* START *

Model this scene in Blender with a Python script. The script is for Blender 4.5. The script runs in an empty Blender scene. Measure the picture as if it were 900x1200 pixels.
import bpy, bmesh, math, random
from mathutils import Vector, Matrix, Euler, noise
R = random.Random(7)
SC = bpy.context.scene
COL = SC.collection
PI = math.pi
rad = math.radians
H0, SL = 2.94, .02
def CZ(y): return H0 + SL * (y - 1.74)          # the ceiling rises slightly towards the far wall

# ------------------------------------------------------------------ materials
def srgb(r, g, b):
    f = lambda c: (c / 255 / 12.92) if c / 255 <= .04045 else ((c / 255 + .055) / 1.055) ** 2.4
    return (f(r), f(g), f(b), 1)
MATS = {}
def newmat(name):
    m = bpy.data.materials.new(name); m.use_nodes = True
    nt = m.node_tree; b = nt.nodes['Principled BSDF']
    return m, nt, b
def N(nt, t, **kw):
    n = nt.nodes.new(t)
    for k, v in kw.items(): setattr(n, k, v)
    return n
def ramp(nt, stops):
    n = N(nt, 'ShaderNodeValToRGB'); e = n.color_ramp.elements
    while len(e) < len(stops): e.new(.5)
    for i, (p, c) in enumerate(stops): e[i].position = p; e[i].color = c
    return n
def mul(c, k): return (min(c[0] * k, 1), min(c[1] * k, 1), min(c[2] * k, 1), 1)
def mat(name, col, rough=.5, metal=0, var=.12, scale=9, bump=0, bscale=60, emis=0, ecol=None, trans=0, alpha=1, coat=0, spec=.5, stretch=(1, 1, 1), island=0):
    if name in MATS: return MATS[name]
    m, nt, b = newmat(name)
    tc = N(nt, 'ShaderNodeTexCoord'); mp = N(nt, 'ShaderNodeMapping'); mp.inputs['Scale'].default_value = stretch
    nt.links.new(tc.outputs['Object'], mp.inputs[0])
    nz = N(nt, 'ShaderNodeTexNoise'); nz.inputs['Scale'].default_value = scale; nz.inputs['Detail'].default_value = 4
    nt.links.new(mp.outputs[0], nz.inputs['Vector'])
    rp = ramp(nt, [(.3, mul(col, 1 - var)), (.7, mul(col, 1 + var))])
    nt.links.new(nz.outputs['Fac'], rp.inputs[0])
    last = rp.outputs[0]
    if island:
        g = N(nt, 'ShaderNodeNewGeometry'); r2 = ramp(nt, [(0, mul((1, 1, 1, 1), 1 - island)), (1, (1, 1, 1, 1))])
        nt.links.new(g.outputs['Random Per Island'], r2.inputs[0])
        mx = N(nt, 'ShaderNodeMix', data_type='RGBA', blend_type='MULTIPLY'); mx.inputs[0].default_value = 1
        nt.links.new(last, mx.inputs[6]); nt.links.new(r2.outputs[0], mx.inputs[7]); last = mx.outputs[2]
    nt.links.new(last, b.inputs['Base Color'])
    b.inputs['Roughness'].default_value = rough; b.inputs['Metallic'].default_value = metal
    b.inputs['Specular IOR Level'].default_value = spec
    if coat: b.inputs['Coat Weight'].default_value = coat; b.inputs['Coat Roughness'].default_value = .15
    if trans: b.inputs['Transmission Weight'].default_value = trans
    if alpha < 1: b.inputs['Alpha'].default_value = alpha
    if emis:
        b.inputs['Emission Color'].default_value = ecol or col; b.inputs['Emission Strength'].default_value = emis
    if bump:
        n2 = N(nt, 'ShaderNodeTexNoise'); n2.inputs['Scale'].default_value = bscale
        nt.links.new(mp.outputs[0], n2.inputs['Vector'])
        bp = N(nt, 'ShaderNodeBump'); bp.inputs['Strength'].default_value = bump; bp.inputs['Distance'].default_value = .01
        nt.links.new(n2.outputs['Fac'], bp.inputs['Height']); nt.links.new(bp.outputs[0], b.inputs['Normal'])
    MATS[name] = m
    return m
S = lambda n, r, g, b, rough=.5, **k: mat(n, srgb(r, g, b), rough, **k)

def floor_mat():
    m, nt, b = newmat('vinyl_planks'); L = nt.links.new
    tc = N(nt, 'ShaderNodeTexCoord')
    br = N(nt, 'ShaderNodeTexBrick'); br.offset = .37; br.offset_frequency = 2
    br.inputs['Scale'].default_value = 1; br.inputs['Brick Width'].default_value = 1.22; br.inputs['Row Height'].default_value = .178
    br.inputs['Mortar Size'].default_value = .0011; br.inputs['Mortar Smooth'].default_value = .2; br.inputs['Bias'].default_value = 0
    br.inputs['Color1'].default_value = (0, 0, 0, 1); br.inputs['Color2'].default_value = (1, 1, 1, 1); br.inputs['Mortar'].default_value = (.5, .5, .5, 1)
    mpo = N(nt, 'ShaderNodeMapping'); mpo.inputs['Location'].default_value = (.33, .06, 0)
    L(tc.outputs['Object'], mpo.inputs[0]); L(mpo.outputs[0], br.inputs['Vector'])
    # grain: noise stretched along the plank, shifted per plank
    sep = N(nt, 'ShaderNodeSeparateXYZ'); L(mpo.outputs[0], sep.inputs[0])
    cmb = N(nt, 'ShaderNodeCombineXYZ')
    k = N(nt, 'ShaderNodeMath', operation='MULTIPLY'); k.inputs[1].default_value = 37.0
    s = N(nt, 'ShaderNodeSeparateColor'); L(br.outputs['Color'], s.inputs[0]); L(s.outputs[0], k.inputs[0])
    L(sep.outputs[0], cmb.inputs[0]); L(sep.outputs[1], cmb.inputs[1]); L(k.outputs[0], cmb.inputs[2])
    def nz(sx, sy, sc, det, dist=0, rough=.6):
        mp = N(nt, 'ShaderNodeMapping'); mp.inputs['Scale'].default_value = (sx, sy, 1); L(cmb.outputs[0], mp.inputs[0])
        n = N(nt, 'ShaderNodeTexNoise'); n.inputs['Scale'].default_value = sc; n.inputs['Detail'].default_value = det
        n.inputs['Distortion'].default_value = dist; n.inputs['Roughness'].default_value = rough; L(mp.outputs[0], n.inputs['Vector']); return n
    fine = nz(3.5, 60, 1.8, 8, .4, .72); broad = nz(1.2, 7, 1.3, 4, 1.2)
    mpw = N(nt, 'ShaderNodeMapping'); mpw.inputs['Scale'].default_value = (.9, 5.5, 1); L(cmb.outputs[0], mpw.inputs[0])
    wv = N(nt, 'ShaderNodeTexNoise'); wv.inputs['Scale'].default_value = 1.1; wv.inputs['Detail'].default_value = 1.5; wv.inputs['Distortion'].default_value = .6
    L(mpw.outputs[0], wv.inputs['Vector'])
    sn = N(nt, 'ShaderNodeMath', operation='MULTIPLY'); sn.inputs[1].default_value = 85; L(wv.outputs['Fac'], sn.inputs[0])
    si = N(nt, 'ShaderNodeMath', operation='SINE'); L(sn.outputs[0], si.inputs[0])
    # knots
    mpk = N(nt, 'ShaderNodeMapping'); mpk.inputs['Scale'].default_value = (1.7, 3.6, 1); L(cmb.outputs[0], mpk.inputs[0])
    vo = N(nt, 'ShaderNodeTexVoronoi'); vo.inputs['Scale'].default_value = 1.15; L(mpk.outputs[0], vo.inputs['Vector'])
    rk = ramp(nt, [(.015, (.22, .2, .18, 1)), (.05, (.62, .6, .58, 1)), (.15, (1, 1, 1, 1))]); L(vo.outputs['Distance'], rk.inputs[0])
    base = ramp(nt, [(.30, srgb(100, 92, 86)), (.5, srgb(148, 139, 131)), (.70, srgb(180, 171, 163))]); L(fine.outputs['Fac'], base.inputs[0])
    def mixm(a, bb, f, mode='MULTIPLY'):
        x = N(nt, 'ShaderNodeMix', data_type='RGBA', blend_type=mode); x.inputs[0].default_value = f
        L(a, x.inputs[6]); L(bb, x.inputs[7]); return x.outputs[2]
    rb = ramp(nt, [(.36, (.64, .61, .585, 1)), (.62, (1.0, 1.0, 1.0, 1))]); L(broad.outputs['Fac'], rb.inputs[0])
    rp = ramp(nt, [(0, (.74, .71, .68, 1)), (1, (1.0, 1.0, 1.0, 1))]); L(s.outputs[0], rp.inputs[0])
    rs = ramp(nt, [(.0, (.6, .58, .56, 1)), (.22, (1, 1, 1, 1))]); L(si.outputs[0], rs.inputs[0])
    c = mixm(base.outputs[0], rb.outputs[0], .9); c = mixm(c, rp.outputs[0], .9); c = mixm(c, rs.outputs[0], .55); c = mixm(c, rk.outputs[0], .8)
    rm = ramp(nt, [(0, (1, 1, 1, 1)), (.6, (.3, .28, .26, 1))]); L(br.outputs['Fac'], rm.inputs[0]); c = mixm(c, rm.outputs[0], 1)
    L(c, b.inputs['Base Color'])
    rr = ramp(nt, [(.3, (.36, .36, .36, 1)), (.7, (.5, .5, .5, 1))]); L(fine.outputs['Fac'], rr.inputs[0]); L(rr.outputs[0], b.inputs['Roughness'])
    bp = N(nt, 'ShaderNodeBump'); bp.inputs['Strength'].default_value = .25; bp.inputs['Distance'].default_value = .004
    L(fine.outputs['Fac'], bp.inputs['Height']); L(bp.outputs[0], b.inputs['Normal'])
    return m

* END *

Exercise requirements
Copy, please, exactly the lines that start at the first line of the data and end at the line containing "def CZ(y): return", both kept and no others.

Answer to the problem
Model this scene in Blender with a Python script. The script is for Blender 4.5. The script runs in an empty Blender scene. Measure the picture as if it were 900x1200 pixels.
import bpy, bmesh, math, random
from mathutils import Vector, Matrix, Euler, noise
R = random.Random(7)
SC = bpy.context.scene
COL = SC.collection
PI = math.pi
rad = math.radians
H0, SL = 2.94, .02
def CZ(y): return H0 + SL * (y - 1.74)          # the ceiling rises slightly towards the far wall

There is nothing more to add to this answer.